Vittorio Sabadin, La Stampa 17/8/2014, 17 agosto 2014
FRA QUEI TAVOLI IN MEZZO AI FUMI È STATA SCRITTA LA STORIA DEL REGNO
Al numero 145 di Fleet Street c’è uno dei luoghi più suggestivi di Londra. Lo «Ye Olde Chesire Cheese» era lì già nel 1530, fu distrutto dal Grande Incendio del 1666 e ricostruito un anno dopo. Fuori dalla porta è appeso il lungo e fugace elenco di monarchi che hanno regnato in Inghilterra da quando il pub esiste. Ha piccole stanze buie, collegate da ripide scale. D’inverno è riscaldato da piacevoli caminetti accesi. Quando in Fleet Street c’erano i giornali era tra i luoghi preferiti dai giornalisti, ma anche dai giudici e dagli avvocati che abitano o hanno lo studio nel vicino Temple, un altro dei posti più affascinanti e misteriosi della città.
E’ incredibile quanta storia e arte e letteratura siano passate nei pub di Londra. Ci si siede per una birra e si possono immaginare i propri scrittori e poeti preferiti, ancora seduti al tavolo vicino. «Ye Olde Chesire» era frequentato da Samuel Johnson, che abitava a pochi passi, vicino a dove è stato eretto il monumento a Hodge, il suo gatto. Ci andava Charles Dickens, che vi ha ambientato un episodio di «Una storia tra due città» e stava seduto per ore a studiare volti e modi della gente, per ricopiarli poi su Fagin, Bill Sikes, Scrooge. Ci si fermava sempre Mark Twain, quando era a Londra, e lo frequentava Arthur Conan Doyle, il cui Sherlock Holmes indagava spesso nei vicini dock del Tamigi. Per 40 anni, all’ingresso, un pappagallo chiamato Polly ha salutato i visitatori. E’ morto nel 1926, ed era così famoso che più di 200 giornali nel mondo ne hanno pubblicato un commosso necrologio.
Lungo il fiume, dopo il Tower Bridge, è ancora aperto al numero 62 di Wapping High Street il «Town of Ramsgate», dove si incontrarono il capitano William Bligh e Fletcher Christian prima di partire sul Bounty, la nave che li vide protagonisti del più famoso ammutinamento della storia. Poco lontano, visibili anche dal battello che porta a Greenwich, ci sono «The Shippe», ribattezzato banalmente «Mayflower» negli Anni 50, dal quale nel 1620 salparono verso l’America i Padri pellegrini, e la terrazza di un pub dal quale si assisteva alle impiccagioni dei pirati. Captain Kidd ha dato il suo nome al locale e vi ha bevuto l’ultima ale della sua vita.
Londra è piena di pub imperdibili.
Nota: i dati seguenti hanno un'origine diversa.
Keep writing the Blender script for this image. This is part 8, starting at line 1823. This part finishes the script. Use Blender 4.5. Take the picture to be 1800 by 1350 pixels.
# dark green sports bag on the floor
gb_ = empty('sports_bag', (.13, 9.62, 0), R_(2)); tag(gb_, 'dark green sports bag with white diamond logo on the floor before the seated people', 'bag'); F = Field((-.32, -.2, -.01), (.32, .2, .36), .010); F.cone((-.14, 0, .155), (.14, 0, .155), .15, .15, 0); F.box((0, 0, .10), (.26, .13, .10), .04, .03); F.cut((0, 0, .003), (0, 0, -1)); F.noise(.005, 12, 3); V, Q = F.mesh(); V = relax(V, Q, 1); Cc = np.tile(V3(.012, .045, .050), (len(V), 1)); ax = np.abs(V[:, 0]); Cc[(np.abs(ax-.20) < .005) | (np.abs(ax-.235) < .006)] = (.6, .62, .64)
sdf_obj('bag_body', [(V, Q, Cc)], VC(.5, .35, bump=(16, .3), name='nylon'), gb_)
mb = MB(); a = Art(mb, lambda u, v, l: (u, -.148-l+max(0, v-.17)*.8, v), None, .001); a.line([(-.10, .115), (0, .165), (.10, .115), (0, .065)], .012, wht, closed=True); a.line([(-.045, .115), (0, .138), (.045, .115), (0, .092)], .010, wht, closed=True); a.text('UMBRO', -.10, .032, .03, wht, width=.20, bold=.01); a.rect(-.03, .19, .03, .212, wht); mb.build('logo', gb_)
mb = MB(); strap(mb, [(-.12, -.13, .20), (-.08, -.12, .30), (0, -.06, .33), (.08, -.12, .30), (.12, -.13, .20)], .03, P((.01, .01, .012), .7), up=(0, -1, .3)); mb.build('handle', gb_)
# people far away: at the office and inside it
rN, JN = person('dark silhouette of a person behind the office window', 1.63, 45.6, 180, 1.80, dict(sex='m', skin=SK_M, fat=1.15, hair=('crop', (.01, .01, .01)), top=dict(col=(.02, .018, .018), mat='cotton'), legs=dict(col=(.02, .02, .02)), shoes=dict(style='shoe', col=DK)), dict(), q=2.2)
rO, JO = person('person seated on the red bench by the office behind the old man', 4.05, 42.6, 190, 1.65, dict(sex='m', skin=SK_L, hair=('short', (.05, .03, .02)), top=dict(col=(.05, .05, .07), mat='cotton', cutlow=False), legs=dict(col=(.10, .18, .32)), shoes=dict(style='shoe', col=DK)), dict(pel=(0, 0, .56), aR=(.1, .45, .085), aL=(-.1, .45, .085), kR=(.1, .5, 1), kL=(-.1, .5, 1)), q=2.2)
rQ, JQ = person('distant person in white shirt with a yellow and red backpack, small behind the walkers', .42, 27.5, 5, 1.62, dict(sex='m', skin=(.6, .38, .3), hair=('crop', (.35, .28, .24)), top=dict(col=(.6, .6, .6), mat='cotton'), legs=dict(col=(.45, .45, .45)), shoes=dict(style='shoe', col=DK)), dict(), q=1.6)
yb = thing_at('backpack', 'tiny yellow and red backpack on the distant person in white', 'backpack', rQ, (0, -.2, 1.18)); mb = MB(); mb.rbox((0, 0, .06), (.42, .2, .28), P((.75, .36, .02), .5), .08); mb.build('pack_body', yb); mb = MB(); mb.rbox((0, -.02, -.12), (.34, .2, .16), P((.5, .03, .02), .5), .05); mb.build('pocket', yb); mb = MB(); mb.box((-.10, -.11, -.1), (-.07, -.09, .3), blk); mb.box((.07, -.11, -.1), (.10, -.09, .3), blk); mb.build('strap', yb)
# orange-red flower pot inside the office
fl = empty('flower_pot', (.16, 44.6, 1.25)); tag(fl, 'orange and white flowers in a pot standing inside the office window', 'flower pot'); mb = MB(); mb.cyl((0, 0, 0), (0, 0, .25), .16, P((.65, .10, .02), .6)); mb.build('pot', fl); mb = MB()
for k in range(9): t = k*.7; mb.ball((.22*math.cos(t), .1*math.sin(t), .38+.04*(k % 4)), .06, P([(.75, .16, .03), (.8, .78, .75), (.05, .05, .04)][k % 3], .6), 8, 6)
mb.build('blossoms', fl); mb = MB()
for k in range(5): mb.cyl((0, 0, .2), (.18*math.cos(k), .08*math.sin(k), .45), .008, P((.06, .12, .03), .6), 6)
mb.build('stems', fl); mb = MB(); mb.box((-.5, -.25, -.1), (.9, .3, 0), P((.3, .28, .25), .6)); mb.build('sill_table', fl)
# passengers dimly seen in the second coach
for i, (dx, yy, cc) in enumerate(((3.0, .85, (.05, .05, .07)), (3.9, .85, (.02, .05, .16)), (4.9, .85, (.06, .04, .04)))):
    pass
Nella «Fitzroy Tavern», a Fitzrovia, scrivevano George Orwell e Dylan Thomas. Al «Crown and Anchor», ora «Crown Tavern», a Clerkenwell Green, si sono incontrati Josef Stalin e Vladimir Lenin. Al «Ten Bells» di Spitalfields Annie Chapman sorseggiò il suo ultimo bicchiere, prima di essere uccisa da Jack lo Squartatore.
In tutto il paese, molte insegne dei pub sono misteri lessicali divertenti da risolvere. Spesso, sono traduzioni maccheroniche di parole straniere. La vittoria di Enrico VIII sui francesi a Bouologne Bouche fece nascere molti «The Bull and the Bush»; l’Infanta di Castiglia venne storpiata in «Elephant and Castle»; «The Bag o’Nails» è una spassosa alterazione di «baccanali».
I vetri di quasi tutti i pub inglesi sono oscurati perché non si possa vedere all’interno: ancora sopravvive quell’immeritata fama di luoghi equivoci e scioperati, nei quali ogni vizio, dall’alcol al gioco, può trovare sfogo. Ma non è così: le licenze sono state concesse per lungo tempo solo a persone di provata moralità, i “landlord”, in gran parte ex poliziotti o militari che avevano lasciato il servizio. Dovevano gestire i locali personalmente ogni giorno e assicurare che decoro, pulizia e tradizioni fossero rispettati.
Oggi i grandi produttori di birra stanno acquistando i pub a dozzine e li fanno gestire da manager in carriera che spesso ne vendono l’anima in cambio di soldi. E’ un peccato: anche un vecchio tavolo e una birra possono raccontare più cose dei libri e dei musei, se si ha voglia di ascoltarli.